Monday, 6 August 2012

A Taste of Burundi


Rows of French baguettes. Perfectly soft custard puffs. Black-and-white-chequered floor. Credence Clearwater Revival. Creaky overhead fans. Wafts of fresh roasted coffee. Burundi. Sure.

The country does seem like the fat  kid never invited to the party. The ugly third sibling of Uganda and Rwanda - East Africas triplets of micro-states. Ridiculed. Ignored. This may be due to its ongoing ethnic tensions and low-level civil war. Or it may because a tourist visa is harder to come by than a whiff of Bob Mugabes underpants. Three days is all we were granted. Enough for just the tiniest taste. And most of it was spent doing just that: tasting. A patissorial explosion of baked treats - as far removed from the deep-fried sop of its neighbours as it's military is from allowing real democracy. The last country in East Africa with a lingering Franco-Belgian legacy, it sometimes feels like the abandoned movie set of a French silent movie.
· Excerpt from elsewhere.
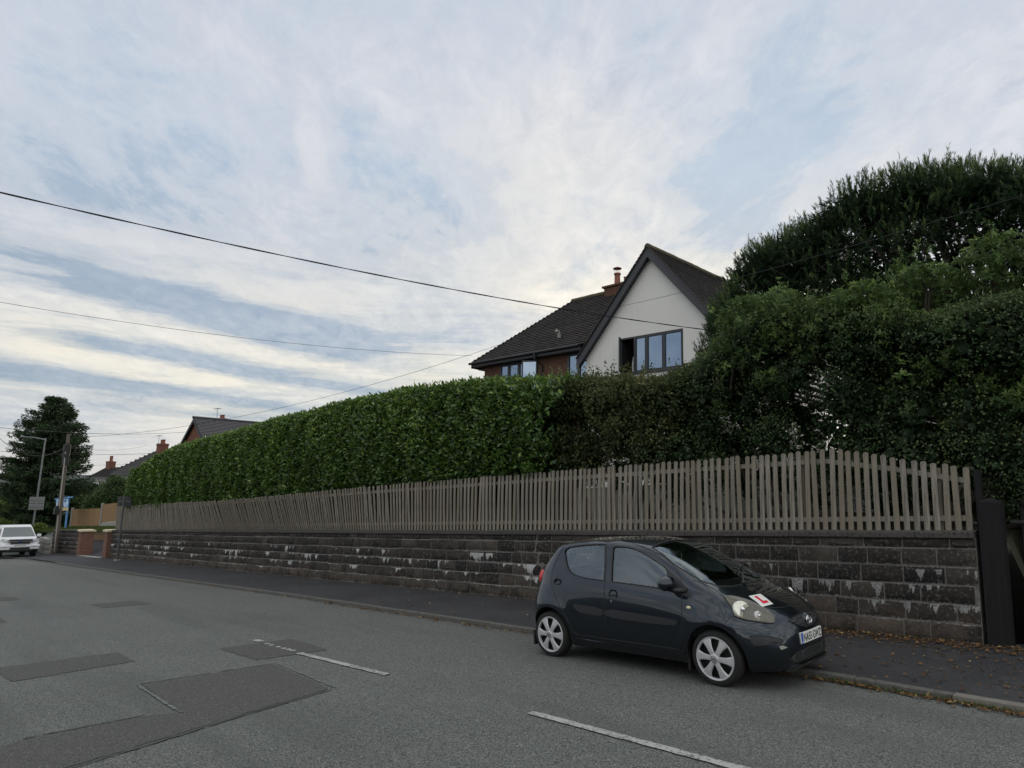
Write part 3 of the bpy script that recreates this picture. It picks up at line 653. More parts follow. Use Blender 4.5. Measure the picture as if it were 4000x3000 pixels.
for k,x in enumerate(xs):
    h=pl(x,HT)-.22; l=pl(x,HB)+.05; f=wall_y(x)+.30
    for (yy,zz) in ((f,l),(f-.04,(l+h)/2),(f+.06,h),(f+HW-.3,h),(f+HW-.3,1.5),(f+.25,1.5),(f+.25,l)): vs.append((x-HO[0],yy-HO[1],SL*x+zz-HO[2]))
n=7
for k in range(len(xs)-1):
    for j in range(n): fs.append((k*n+j,(k+1)*n+j,(k+1)*n+(j+1)%n,k*n+(j+1)%n))
fs+= [tuple(range(n)),tuple(reversed(range((len(xs)-1)*n,len(xs)*n)))]
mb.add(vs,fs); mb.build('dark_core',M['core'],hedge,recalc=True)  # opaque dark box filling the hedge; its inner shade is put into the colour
# ---- lumpy plants: foliage on many overlapping clumps
def clump_pts(blobs,n,rs,shell=.22,flat=1.0):
    """sample points near the skins of ellipsoid clumps, facing out; leaves buried deep in another clump are dropped"""
    C=np.array([b[:3] for b in blobs]); Rr=np.array([b[3] for b in blobs]); w=Rr**2/np.sum(Rr**2)
    k=rs.choice(len(blobs),n,p=w); d=rand_dirs(n,.15,rs); r=1-np.abs(rs.normal(0,shell,n)); r*=1+.10*vnoise(d[:,0]*5+k,d[:,2]*5+d[:,1]*3,int(k[0]) if n else 0)
    P=C[k]+d*(Rr[k]*r)[:,None]*np.array([1,1,flat])
    keep=np.ones(n,bool)
    for c,rr in zip(C,Rr): keep&= np.linalg.norm((P-c)/np.array([1,1,flat]),axis=1)>rr*.62
    return P[keep],d[keep],r[keep],k[keep]
CMI=CM.inverted()
def to_px(p): v=CMI@(Vector(p)-CAM); return 2000+2620*v.x/-v.z,1500-2620*v.y/-v.z
def under(blobs,outline,zmin,pad=0):
    """lower clumps until they stay under a skyline; drop the ones that end up too low"""
    xs=[a for a,_ in outline];ys=[b for _,b in outline]; out=[]
    for x,y,z,r in blobs:
        for _ in range(60):
            ok=True
            for t in np.linspace(-.3,math.pi+.3,9):
                u=to_px((x+.72*r*math.cos(t),y+.69*r*math.cos(t)*.9,z+r*math.sin(t)))
                if u[0]<xs[0]-30 or u[1]<np.interp(u[0],xs,ys)+pad: ok=False;break
            if ok: break
            z-=.06
        if ok and z>zmin: out.append((x,y,z,r))
    return out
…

And then a mattress-laden cyclist, towed by a petrol tanker, careens suicidally past at 80km/hr just to remind you it isn't. A croissant on a Normandie-like beachfront. Followed by a military patrol hurtling by in vicious pursuit of nothing in particular.

With hints of French, whiffs of African and a pervasive texture of craziness, a taste of Burundi was a tiny but intense sensory experience. And like all great tasters, it only whet the appetite for more.